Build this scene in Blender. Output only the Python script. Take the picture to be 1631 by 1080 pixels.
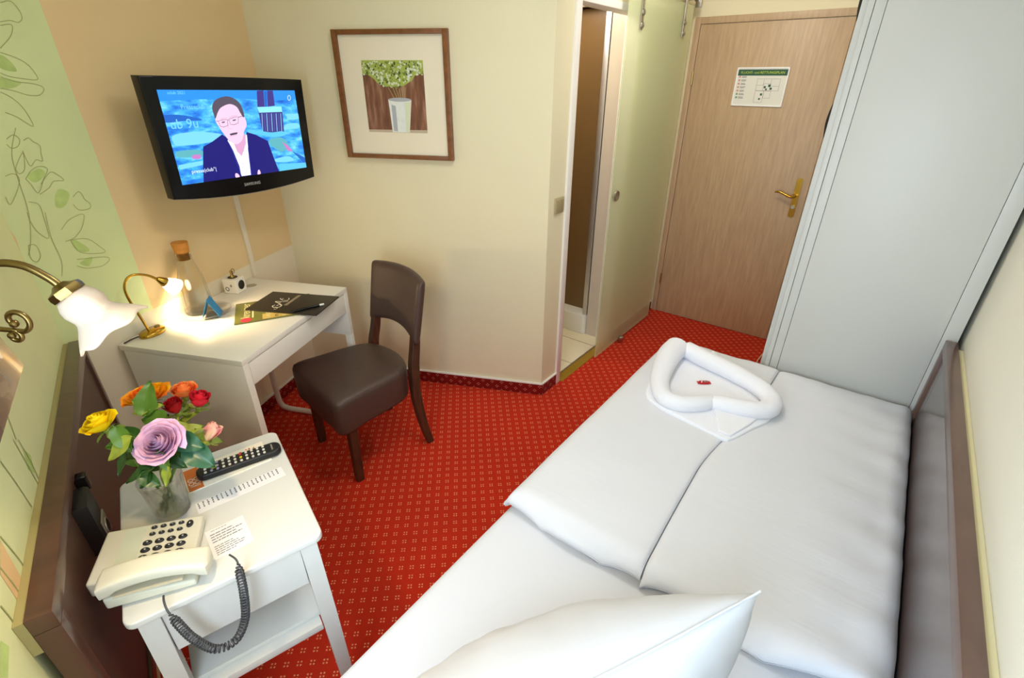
import bpy, bmesh, math, random
from math import sin, cos, pi, radians, sqrt, atan2
from mathutils import Vector, Matrix

random.seed(7)
SC = bpy.context.scene
for o in list(bpy.data.objects):
    bpy.data.objects.remove(o)

# ------------------------------------------------------------------ camera
cam = bpy.data.cameras.new('camera')
cam.sensor_width = 36.0
cam.lens = 779.5 / 1631 * 36.0
cam.clip_start = 0.03
co = bpy.data.objects.new('camera', cam)
SC.collection.objects.link(co)
_p, _r = radians(27.87), radians(0.4)
_fw = Vector((0, cos(_p), -sin(_p))); _up = Vector((0, sin(_p), cos(_p))); _rt = Vector((1, 0, 0))
_R = _rt * cos(_r) + _up * sin(_r); _U = -_rt * sin(_r) + _up * cos(_r)
M = Matrix((_R, _U, -_fw)).transposed().to_4x4()
M.translation = (0, 0, 1.65)
co.matrix_world = M
SC.camera = co

# ------------------------------------------------------------------ colour management, world
SC.view_settings.view_transform = 'Standard'
SC.view_settings.look = 'None'
SC.view_settings.exposure = 0.42
SC.view_settings.gamma = 1.0
SC.view_settings.use_curve_mapping = False
SC.cycles.use_denoising = True
SC.cycles.max_bounces = 10
SC.cycles.diffuse_bounces = 6
SC.cycles.transmission_bounces = 10
SC.cycles.transparent_max_bounces = 12
SC.cycles.sample_clamp_indirect = 6.0
SC.cycles.caustics_reflective = False
SC.cycles.caustics_refractive = False
w = bpy.data.worlds.new('world'); SC.world = w; w.use_nodes = True
w.node_tree.nodes['Background'].inputs[0].default_value = (0.75, 0.87, 1.0, 1)
w.node_tree.nodes['Background'].inputs[1].default_value = 1.0

# ------------------------------------------------------------------ plan frames
# three plan directions: B = bed, corridor, doors; T = television wall and desk; L = left wall and nightstand
CB, CT, CL = 37.19, 11.38, 53.96
def W(c, u, v, z=0.0):
    a = radians(c)
    return Vector((u * sin(a) + v * cos(a), u * cos(a) - v * sin(a), z))

def light(name, kind, loc, energy, color, **kw):
    l = bpy.data.lights.new(name, kind); l.energy = energy; l.color = color
    for k, v in kw.items():
        if k != 'aim': setattr(l, k, v)
    o = bpy.data.objects.new(name, l); SC.collection.objects.link(o); o.location = loc
    if 'aim' in kw:
        o.rotation_euler = (Vector(kw['aim'])).to_track_quat('-Z', 'Y').to_euler()
    return o
# daylight through the window behind the photographer, and an unseen ceiling lamp added as fill
light('window_daylight', 'AREA', W(CL, -0.40, -0.12, 1.26), 20.5, (0.66, 0.82, 1.0),
      shape='RECTANGLE', size=0.80, size_y=1.0, aim=W(CL, 1, -0.2, -0.25))
light('ceiling_fill_light', 'AREA', W(CB, 1.15, -0.85, 2.25), 5.2, (0.97, 0.98, 1.0), shape='DISK', size=0.4, aim=(0, 0, -1))
light('ceiling_fill_uplight', 'AREA', W(CB, 1.15, -0.85, 2.32), 2.4, (0.92, 0.95, 1.0), shape='DISK', size=0.4, aim=(0, 0, 1))  # added uplight, bounces fill off the ceiling
light('corridor_fill_light', 'AREA', W(CB, 2.35, -0.8, 2.40), 7.0, (1.0, 0.94, 0.86), shape='DISK', size=0.25, aim=W(CB, 1.2, 0.05, -1.5))  # unseen lamp added to brighten the corridor and the lower door
light('bath_light', 'POINT', W(CB, 2.45, -1.75, 2.15), 12.0, (1.0, 0.93, 0.80), shadow_soft_size=0.1)

# ------------------------------------------------------------------ materials
def lin(c):
    return tuple(((x / 255) / 12.92 if x <= 10.3 else (((x / 255) + 0.055) / 1.055) ** 2.4) for x in c) + (1.0,)
MATS = {}
def mat(name, rgb, rough=0.5, metal=0.0, emit=None, estr=0.0, trans=0.0, ior=1.45, alpha=1.0, coat=0.0,
        noise=0.0, nscale=20.0, bump=0.0, bscale=200.0, sheen=0.0, sss=0.0, spec=0.5, stretch=None):
    if name in MATS: return MATS[name]
    m = bpy.data.materials.new(name); m.use_nodes = True; MATS[name] = m
    nt = m.node_tree; b = nt.nodes['Principled BSDF']
    b.inputs['Base Color'].default_value = lin(rgb)
    b.inputs['Roughness'].default_value = rough
    b.inputs['Metallic'].default_value = metal
    b.inputs['Transmission Weight'].default_value = trans
    b.inputs['IOR'].default_value = ior
    b.inputs['Alpha'].default_value = alpha
    b.inputs['Coat Weight'].default_value = coat
    b.inputs['Sheen Weight'].default_value = sheen
    b.inputs['Specular IOR Level'].default_value = spec
    if sss:
        b.inputs['Subsurface Weight'].default_value = sss
        b.inputs['Subsurface Radius'].default_value = (0.02, 0.012, 0.006)
    if emit:
        b.inputs['Emission Color'].default_value = lin(emit)
        b.inputs['Emission Strength'].default_value = estr
    if noise or bump:
        tc = nt.nodes.new('ShaderNodeTexCoord'); mp = nt.nodes.new('ShaderNodeMapping')
        nt.links.new(tc.outputs['Object'], mp.inputs['Vector'])
        if stretch: mp.inputs['Scale'].default_value = stretch
    if noise:
        n = nt.nodes.new('ShaderNodeTexNoise'); n.inputs['Scale'].default_value = nscale; n.inputs['Detail'].default_value = 5
        nt.links.new(mp.outputs[0], n.inputs['Vector'])
        mr = nt.nodes.new('ShaderNodeMapRange'); mr.inputs['To Min'].default_value = 1 - noise; mr.inputs['To Max'].default_value = 1 + noise
        mr.inputs['From Min'].default_value = 0.25; mr.inputs['From Max'].default_value = 0.75
        nt.links.new(n.outputs['Fac'], mr.inputs['Value'])
        mx = nt.nodes.new('ShaderNodeVectorMath'); mx.operation = 'SCALE'
        mx.inputs[0].default_value = lin(rgb)[:3]
        nt.links.new(mr.outputs[0], mx.inputs['Scale'])
        nt.links.new(mx.outputs[0], b.inputs['Base Color'])
    if bump:
        n2 = nt.nodes.new('ShaderNodeTexNoise'); n2.inputs['Scale'].default_value = bscale; n2.inputs['Detail'].default_value = 4
        nt.links.new(mp.outputs[0], n2.inputs['Vector'])
        bp = nt.nodes.new('ShaderNodeBump'); bp.inputs['Strength'].default_value = bump; bp.inputs['Distance'].default_value = 0.003
        nt.links.new(n2.outputs['Fac'], bp.inputs['Height']); nt.links.new(bp.outputs[0], b.inputs['Normal'])
    return m
def emat(name, rgb, s=1.0):
    return mat(name, (0, 0, 0), 0.3, emit=rgb, estr=s)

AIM
Write out the data precisely as given, excluding the pictures.

OUTPUT FOR THIS TASK
Build this scene in Blender. Output only the Python script. Take the picture to be 1631 by 1080 pixels.
import bpy, bmesh, math, random
from math import sin, cos, pi, radians, sqrt, atan2
from mathutils import Vector, Matrix

random.seed(7)
SC = bpy.context.scene
for o in list(bpy.data.objects):
    bpy.data.objects.remove(o)

# ------------------------------------------------------------------ camera
cam = bpy.data.cameras.new('camera')
cam.sensor_width = 36.0
cam.lens = 779.5 / 1631 * 36.0
cam.clip_start = 0.03
co = bpy.data.objects.new('camera', cam)
SC.collection.objects.link(co)
_p, _r = radians(27.87), radians(0.4)
_fw = Vector((0, cos(_p), -sin(_p))); _up = Vector((0, sin(_p), cos(_p))); _rt = Vector((1, 0, 0))
_R = _rt * cos(_r) + _up * sin(_r); _U = -_rt * sin(_r) + _up * cos(_r)
M = Matrix((_R, _U, -_fw)).transposed().to_4x4()
M.translation = (0, 0, 1.65)
co.matrix_world = M
SC.camera = co

# ------------------------------------------------------------------ colour management, world
SC.view_settings.view_transform = 'Standard'
SC.view_settings.look = 'None'
SC.view_settings.exposure = 0.42
SC.view_settings.gamma = 1.0
SC.view_settings.use_curve_mapping = False
SC.cycles.use_denoising = True
SC.cycles.max_bounces = 10
SC.cycles.diffuse_bounces = 6
SC.cycles.transmission_bounces = 10
SC.cycles.transparent_max_bounces = 12
SC.cycles.sample_clamp_indirect = 6.0
SC.cycles.caustics_reflective = False
SC.cycles.caustics_refractive = False
w = bpy.data.worlds.new('world'); SC.world = w; w.use_nodes = True
w.node_tree.nodes['Background'].inputs[0].default_value = (0.75, 0.87, 1.0, 1)
w.node_tree.nodes['Background'].inputs[1].default_value = 1.0

# ------------------------------------------------------------------ plan frames
# three plan directions: B = bed, corridor, doors; T = television wall and desk; L = left wall and nightstand
CB, CT, CL = 37.19, 11.38, 53.96
def W(c, u, v, z=0.0):
    a = radians(c)
    return Vector((u * sin(a) + v * cos(a), u * cos(a) - v * sin(a), z))

def light(name, kind, loc, energy, color, **kw):
    l = bpy.data.lights.new(name, kind); l.energy = energy; l.color = color
    for k, v in kw.items():
        if k != 'aim': setattr(l, k, v)
    o = bpy.data.objects.new(name, l); SC.collection.objects.link(o); o.location = loc
    if 'aim' in kw:
        o.rotation_euler = (Vector(kw['aim'])).to_track_quat('-Z', 'Y').to_euler()
    return o
# daylight through the window behind the photographer, and an unseen ceiling lamp added as fill
light('window_daylight', 'AREA', W(CL, -0.40, -0.12, 1.26), 20.5, (0.66, 0.82, 1.0),
      shape='RECTANGLE', size=0.80, size_y=1.0, aim=W(CL, 1, -0.2, -0.25))
light('ceiling_fill_light', 'AREA', W(CB, 1.15, -0.85, 2.25), 5.2, (0.97, 0.98, 1.0), shape='DISK', size=0.4, aim=(0, 0, -1))
light('ceiling_fill_uplight', 'AREA', W(CB, 1.15, -0.85, 2.32), 2.4, (0.92, 0.95, 1.0), shape='DISK', size=0.4, aim=(0, 0, 1))  # added uplight, bounces fill off the ceiling
light('corridor_fill_light', 'AREA', W(CB, 2.35, -0.8, 2.40), 7.0, (1.0, 0.94, 0.86), shape='DISK', size=0.25, aim=W(CB, 1.2, 0.05, -1.5))  # unseen lamp added to brighten the corridor and the lower door
light('bath_light', 'POINT', W(CB, 2.45, -1.75, 2.15), 12.0, (1.0, 0.93, 0.80), shadow_soft_size=0.1)

# ------------------------------------------------------------------ materials
def lin(c):
    return tuple(((x / 255) / 12.92 if x <= 10.3 else (((x / 255) + 0.055) / 1.055) ** 2.4) for x in c) + (1.0,)
MATS = {}
def mat(name, rgb, rough=0.5, metal=0.0, emit=None, estr=0.0, trans=0.0, ior=1.45, alpha=1.0, coat=0.0,
        noise=0.0, nscale=20.0, bump=0.0, bscale=200.0, sheen=0.0, sss=0.0, spec=0.5, stretch=None):
    if name in MATS: return MATS[name]
    m = bpy.data.materials.new(name); m.use_nodes = True; MATS[name] = m
    nt = m.node_tree; b = nt.nodes['Principled BSDF']
    b.inputs['Base Color'].default_value = lin(rgb)
    b.inputs['Roughness'].default_value = rough
    b.inputs['Metallic'].default_value = metal
    b.inputs['Transmission Weight'].default_value = trans
    b.inputs['IOR'].default_value = ior
    b.inputs['Alpha'].default_value = alpha
    b.inputs['Coat Weight'].default_value = coat
    b.inputs['Sheen Weight'].default_value = sheen
    b.inputs['Specular IOR Level'].default_value = spec
    if sss:
        b.inputs['Subsurface Weight'].default_value = sss
        b.inputs['Subsurface Radius'].default_value = (0.02, 0.012, 0.006)
    if emit:
        b.inputs['Emission Color'].default_value = lin(emit)
        b.inputs['Emission Strength'].default_value = estr
    if noise or bump:
        tc = nt.nodes.new('ShaderNodeTexCoord'); mp = nt.nodes.new('ShaderNodeMapping')
        nt.links.new(tc.outputs['Object'], mp.inputs['Vector'])
        if stretch: mp.inputs['Scale'].default_value = stretch
    if noise:
        n = nt.nodes.new('ShaderNodeTexNoise'); n.inputs['Scale'].default_value = nscale; n.inputs['Detail'].default_value = 5
        nt.links.new(mp.outputs[0], n.inputs['Vector'])
        mr = nt.nodes.new('ShaderNodeMapRange'); mr.inputs['To Min'].default_value = 1 - noise; mr.inputs['To Max'].default_value = 1 + noise
        mr.inputs['From Min'].default_value = 0.25; mr.inputs['From Max'].default_value = 0.75
        nt.links.new(n.outputs['Fac'], mr.inputs['Value'])
        mx = nt.nodes.new('ShaderNodeVectorMath'); mx.operation = 'SCALE'
        mx.inputs[0].default_value = lin(rgb)[:3]
        nt.links.new(mr.outputs[0], mx.inputs['Scale'])
        nt.links.new(mx.outputs[0], b.inputs['Base Color'])
    if bump:
        n2 = nt.nodes.new('ShaderNodeTexNoise'); n2.inputs['Scale'].default_value = bscale; n2.inputs['Detail'].default_value = 4
        nt.links.new(mp.outputs[0], n2.inputs['Vector'])
        bp = nt.nodes.new('ShaderNodeBump'); bp.inputs['Strength'].default_value = bump; bp.inputs['Distance'].default_value = 0.003
        nt.links.new(n2.outputs['Fac'], bp.inputs['Height']); nt.links.new(bp.outputs[0], b.inputs['Normal'])
    return m
def emat(name, rgb, s=1.0):
    return mat(name, (0, 0, 0), 0.3, emit=rgb, estr=s)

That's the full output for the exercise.